Question

For a real number t ,the equation \((1+t)x^2 + (t-1)y^2 + t^2 - 1 = 0\) represents a hyperbola provided 

• A. \(|t|<1\)
• B. \(|t|>1\)
• C. \(|t|=1 \)
• D. \(t∈(1, ∞] \)
• E. \(t∈(-∞,-1 ]\)

Answer 1

Answer: (E)

Given that;

For a real number t ,the equation \((1+t)x^2 + (t-1)y^2 + t^2 - 1 = 0\), represents a hyperbola 

So, let  us write the standard form as ;

\(Ax^2 + By^2 + Cx + Dy + E = 0\)

For the given equation:

\((1+t)x^2 + (t-1)y^2 + t^2 - 1 = 0\)

We can see that \(A = 1+t, B = t-1, C = 0, D = 0,\) and \(E = t^2 - 1.\)
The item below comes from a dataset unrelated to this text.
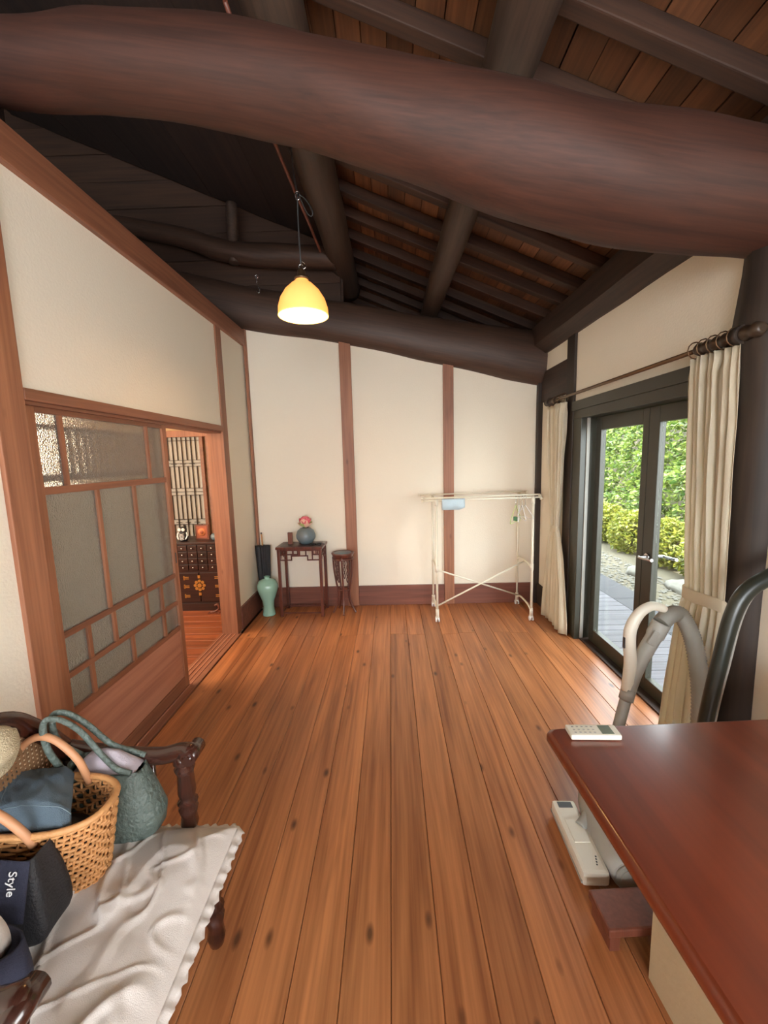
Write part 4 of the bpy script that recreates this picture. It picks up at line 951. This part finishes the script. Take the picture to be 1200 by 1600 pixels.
# ---------------- black shopping bag with lettering
sb = thing('shopping_bag', 'open black shopping bag with white lettering near the chair arm', 'bag', (-.900, .790, ZC), rz=.03)
b = bmn()
secs = [(0, .125, .050), (.05, .138, .056), (.13, .122, .048), (.205, .102, .032), (.208, .100, .030), (.13, .114, .042), (.02, .12, .045)]
rows = []
for z, hx, hy in secs:
    rows.append([b.verts.new((x*hx+.004*noise.noise(Vector((x*3, y*3, z*12))), y*hy+.012*z/.2+.01*noise.noise(Vector((x*2+5, y*3, z*10))), z)) for x, y in ((-1, -1), (-.5, -1.03), (0, -1.05), (.5, -1.03), (1, -1), (.86, 0), (1, 1), (.5, 1.03), (0, 1.04), (-.5, 1.03), (-1, 1), (-.86, 0))])
for r0, r1 in zip(rows, rows[1:]):
    for k in range(12): b.faces.new((r0[k], r0[(k+1) % 12], r1[(k+1) % 12], r1[k]))
b.faces.new(rows[0]); b.faces.new(rows[-1]); o = obj('bag_body', b, 'black', sb, smooth=True); sm = o.modifiers.new('s', 'SUBSURF'); sm.levels = sm.render_levels = 2
b = bmn(); rows = []
for i in range(9):
    rows.append([b.verts.new((-.09+.19*i/8, -.024-.036*j/8-.003*math.sin(i), .210-.11*(j/8))) for j in range(9)])
for r0, r1 in zip(rows, rows[1:]):
    for j in range(8): b.faces.new((r0[j], r0[j+1], r1[j+1], r1[j])).smooth = True
o = obj('front_flap', b, 'navy', sb); o.modifiers.new('s', 'SOLIDIFY').thickness = .002
tx = bpy.data.curves.new('lettering', 'FONT'); tx.body = 'Style'; tx.size = .025; tx.extrude = .0006; tx.align_x = 'LEFT'; tx.materials.append(M['letters'])
to = bpy.data.objects.new('lettering', tx); COL.objects.link(to); to.parent = sb; to.location = (.060, -.0335, .195); to.rotation_euler = (Euler((-.32, 0, 0)).to_matrix() @ Matrix(((0, 1, 0), (0, 0, -1), (-1, 0, 0)))).to_euler()
dg_ = bpy.context.evaluated_depsgraph_get(); bpy.context.view_layer.update()
lm = bpy.data.meshes.new_from_object(to.evaluated_get(dg_)); lt = bpy.data.objects.new('lettering', lm); COL.objects.link(lt); lt.parent = sb; lt.location = to.location; lt.rotation_euler = to.rotation_euler
bpy.data.objects.remove(to); lt.name = 'lettering'
# ---------------- navy bag with white strap
nb = thing('navy_tote', 'navy tote with a broad cream strap at the photo edge', 'bag', (-.825, .650, ZC), rz=.05)
b = bmn()
rows = [[b.verts.new((math.cos(a)*hx, math.sin(a)*hy, z)) for a in [2*PI*k/20 for k in range(20)]] for z, hx, hy in ((0, .10, .05), (.08, .105, .055), (.15, .1, .045), (.152, .095, .04), (.05, .09, .04))]
for r0, r1 in zip(rows, rows[1:]):
    for k in range(20): b.faces.new((r0[k], r0[(k+1) % 20], r1[(k+1) % 20], r1[k])).smooth = True
b.faces.new(rows[0]); b.faces.new(rows[-1]); obj('bag_body', b, 'navy', nb)
b = bmn(); rows = []
for t in np.linspace(0, 1, 22):
    a = -PI*.1+t*PI*1.15; c = Vector((-.02+.085*math.cos(a), .005, .15+.085*math.sin(a)))
    rows.append([b.verts.new(c+Vector((0, -.014, 0))), b.verts.new(c+Vector((0, .014, 0)))])
for r0, r1 in zip(rows, rows[1:]): b.faces.new((r0[0], r0[1], r1[1], r1[0])).smooth = True
o = obj('strap', b, 'cream', nb, label='broad cream strap'); o.modifiers.new('s', 'SOLIDIFY').thickness = .003
# ---------------- straw hat on the backrest
b = bmn(); lathe(b, [(.125, 0), (.12, .004), (.08, .01), (.075, .05), (.055, .075), (0, .082)], 32)
for v in b.verts: v.co += Vector((0, 0, .006*noise.noise(v.co*20)))
o = obj('straw_hat', b, 'straw', None, (-.985, .89, .83), True); o.rotation_euler = (0, 1.25, 0); o.scale = (.6, .6, .6); o.modifiers.new('s', 'SOLIDIFY').thickness = .004
tag(o, 'beige straw hat resting against the cane chair back', 'hat')

# ---------------------------------------------------------------- outside
b = bmn(); box(b, 1.64, 2.42, -1.0, 9.0, -.22, -.14); dks = struct('trim_2', b, 'sub', 'garden deck')
dm = None; y = -.9
while y < 8.9:
    if dm is None:
        o = bx('deck_board', 'deck', dks, 1.64, 2.42, y, y+.112, -.14, -.10, .004); dm = o.data
    else: link_mesh('deck_board', dm, dks, (2.03, y+.056+.001, -.12+rb.uniform(-.002, .002)))
    y += .118
ks = sempty('trim_3', (2.6, 0, 0)); ks['label'] = 'grey paving kerb beyond the deck'
y = -1
while y < 9: bx('kerb_slab', 'slab', ks, -.175, .175, y+.004, y+.896, -.2, -.10, .006); y += .9
b = bmn(); N_ = 40; g = []
def gz(x, y):
    base_ = -.17+.02*noise.noise(Vector((x*1.5, y*1.5, 0)))
    t = max(0, x-4.35); return base_+ 1.15*t + .1*noise.noise(Vector((x, y, 5)))*min(1, t)
for i in range(N_+1):
    g.append([b.verts.new((2.7+i*.16, -2+j*.4, gz(2.7+i*.16, -2+j*.4))) for j in range(N_+1)])
for i in range(N_):
    for j in range(N_): b.faces.new((g[i][j], g[i+1][j], g[i+1][j+1], g[i][j+1])).smooth = True
gd = struct('ground', b, 'gravel', 'gravel garden ground rising to a bank')
# pebbles
rs = random.Random(11)
b = bmn(); 
for k in range(1400):
    x = 2.8+rs.random()**1.2*.75; y = 1.8+rs.random()*5.5; r = rs.uniform(.010, .03); q = Vector((x, y, gz(x, y)+r*.3))
    ico = [(0, 0, 1), (.9, 0, .1), (.3, .85, .1), (-.75, .5, .1), (-.7, -.55, .1), (.3, -.85, .1)]
    vv = [b.verts.new(q+Vector((p[0]*r*rs.uniform(.8, 1.3), p[1]*r*rs.uniform(.8, 1.3), p[2]*r*.6))) for p in ico]
    for m_ in range(1, 6): b.faces.new((vv[0], vv[m_], vv[m_ % 5+1]))
pe = obj('pebbles', b, 'stone'); pe['kind'] = 'stuff'; pe['label'] = 'loose grey pebbles beside the paving kerb'; pe['category'] = 'pebbles'
for (x, y, sx, sy, sz, lab) in ((3.55, 4.75, .22, .35, .10, 'large flat grey garden stone near the shrubs'), (3.35, 5.5, .14, .18, .09, 'smaller grey garden stone further along the kerb'), (3.2, 4.05, .12, .15, .07, 'small garden stone nearest the kerb')):
    b = bmn(); bmesh.ops.create_icosphere(b, subdivisions=3, radius=1)
    for v in b.verts: v.co *= 1+.25*noise.noise(v.co*1.6+Vector((x, y, 0))); v.co = Vector((v.co.x*sx, v.co.y*sy, v.co.z*sz))
    tag(obj('garden_stone', b, 'stone', None, (x, y, gz(x, y)+sz*.3), True), lab, 'stone')
def leaves(name, cloud, mat, size, seed):
    rg_ = np.random.RandomState(seed); n = len(cloud)
    c = np.asarray(cloud); d = rg_.normal(size=(n, 3)); d[:, 2] = d[:, 2]*.6-.15; d[:, 0] -= .3; d /= np.linalg.norm(d, axis=1)[:, None]
    up_ = rg_.normal(size=(n, 3)); up_[:, 2] += .8; w = np.cross(d, up_); w /= np.linalg.norm(w, axis=1)[:, None]+1e-6; nn = np.cross(w, d)
    L_ = size*rg_.uniform(.6, 1.3, n)[:, None]; W_ = L_*.32
    v = np.stack([c, c+d*L_*.5+w*W_+nn*W_*.3, c+d*L_, c+d*L_*.5-w*W_+nn*W_*.3], 1).reshape(-1, 3)
    i = np.arange(n)*4; f = np.concatenate([np.stack([i, i+1, i+2], 1), np.stack([i, i+2, i+3], 1)])
    me = bpy.data.meshes.new(name); me.from_pydata(v.tolist(), [], f.tolist()); me.materials.append(M[mat]); return me
rg0 = np.random.RandomState(4)
# hedge on the bank
pts = []
for k in range(64000):
    y = rg0.uniform(1.0, 13.0); z = -.15+rg0.uniform(0, 1)**.95*4.3; x = 4.15+z*.42+.25*noise.noise(Vector((y*1.1, z*1.3, 0)))+.18*noise.noise(Vector((y*3, z*3, 3)))+abs(rg0.normal()*.10)
    pts.append((x, y, z-.05))
hg = bpy.data.objects.new('hedge', leaves('hedge', pts, 'leaf_a', .09, 1)); COL.objects.link(hg); hg['kind'] = 'stuff'; tag(hg, 'dense sunlit green hedge covering the garden bank', 'hedge')
# shrubs in front
for k, (x, y, r) in enumerate([(3.95, 3.4, .36), (4.0, 4.25, .38), (4.0, 5.1, .38), (4.0, 5.95, .4), (4.02, 6.85, .4), (4.05, 7.75, .42), (4.1, 8.7, .42)]):
    t = thing('garden_shrub', 'yellow-green shrub at the hedge foot, %s from the near end of the row' % ('first', 'second', 'third', 'fourth', 'fifth', 'sixth', 'seventh')[k], 'shrub', (x, y, gz(x, y)), 'shrubs at the foot of the hedge')
    u = rg0.normal(size=(2600, 3)); u /= np.linalg.norm(u, axis=1)[:, None]; rad = r*(.75+.3*rg0.uniform(size=2600))
    P_ = u*rad[:, None]*np.array([.8, 1.0, .95]); P_[:, 2] += r*.8; P_ = P_[P_[:, 2] > .03]
    o = bpy.data.objects.new('foliage', leaves('foliage', P_, 'leaf_b', .065, 20+k)); COL.objects.link(o); o.parent = t
    for q in range(3):
        b = bmn(); a = q*2.1; beamcurve(b, smoothpts([(0, 0, -.05), (.1*math.cos(a), .1*math.sin(a), r*.5), (.25*math.cos(a), .25*math.sin(a), r*1.1)], 4), [.016]*5+[.010]*4, 6); obj('stem', b, 'raft', t)
print('tris', sum(len(m.polygons) for m in bpy.data.meshes))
For a conic section to be a hyperbola, it must satisfy the following conditions:

1. (A and B have different signs).
2. The coefficients of x^2 and y^2 are non-zero. (i.e. \((1+t≠0)\) and \((1-t≠0)\) for this case.)

Now after analyzing the options given we can state that; \(t ∈ (1, ∞]\), satisfies the above two conditions and hence this is the answer.